Her work has been exhibited internationally at venues including the Louvre during Paris+ Art Basel, Chelsea Old Town Hall during London Art Week, the European Museum of Modern Art in Barcelona, and Philadelphia’s Magic Gardens. She has been featured in Create! Magazine, Killer Magazine, Daughter Magazine, and on the front page of the Salem Sunbeam. Gamel received the Women in Art Excellence Award from Artio Gallery in London, as well as First Place and Best in Show honors from Art Is Cool. She earned her BFA with high honors from Moore College of Art & Design, where she was awarded the Emerging Leaders in the Arts Scholarship and the Excellence in Painting Award, supporting her research on Eastern Baroque architecture in St. Petersburg.

Contact

www.jogamel.com
jodee_joan@yahoo.com
instagram.com/jogamel

Interview

What inspires your art practice and keeps you motivated?
I’m inspired by the dialogue between nature, architecture, and the body. Transforming found relics into devotional forms sustains my curiosity about ritual, healing, and collective memory.
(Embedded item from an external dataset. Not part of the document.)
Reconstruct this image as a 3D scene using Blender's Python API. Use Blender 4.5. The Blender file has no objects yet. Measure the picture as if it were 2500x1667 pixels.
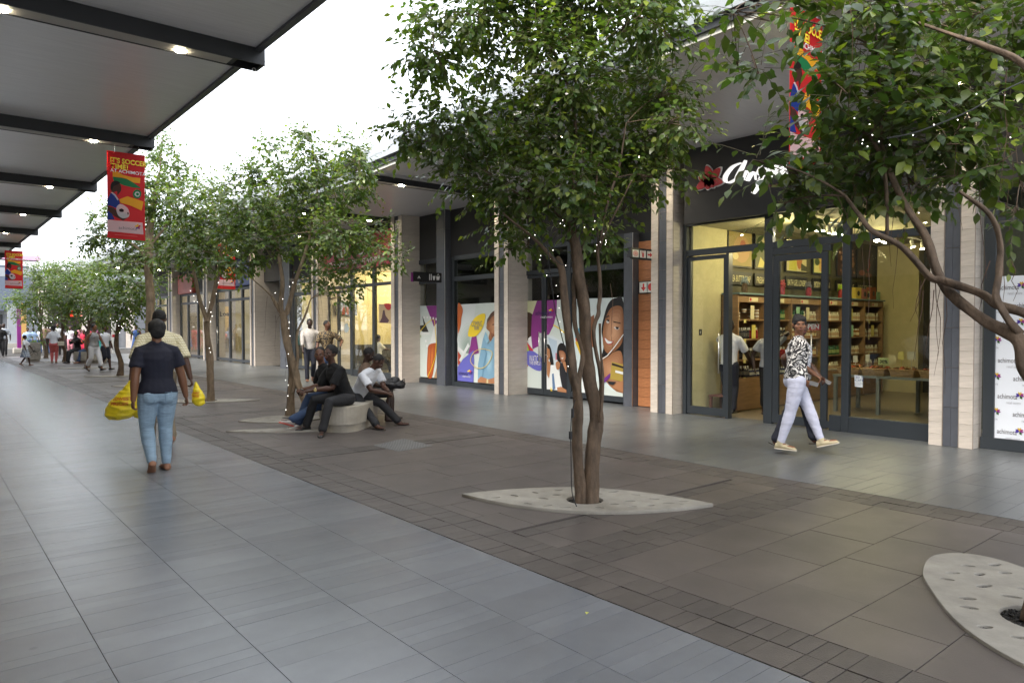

How does your mission as an artist influence the work you create?
My mission is to merge care with critique. I create spaces where art functions as both reflection and restoration, dissolving boundaries between the sacred and the social.


Can you share a key part of your creative process that helps you stay focused?
I begin each project with a grounding ritual — arranging a small altar in the studio. This practice anchors my attention and keeps intuition central to the process.


What mindset tip do you rely on to overcome challenges in your art career?
I approach obstacles as part of the work’s evolution. Patience and experimentation often reveal what urgency obscures.


How do you hope your art impacts the world or your community?
I hope my work fosters reflection and renewal, encouraging viewers to consider healing as a shared and imaginative act.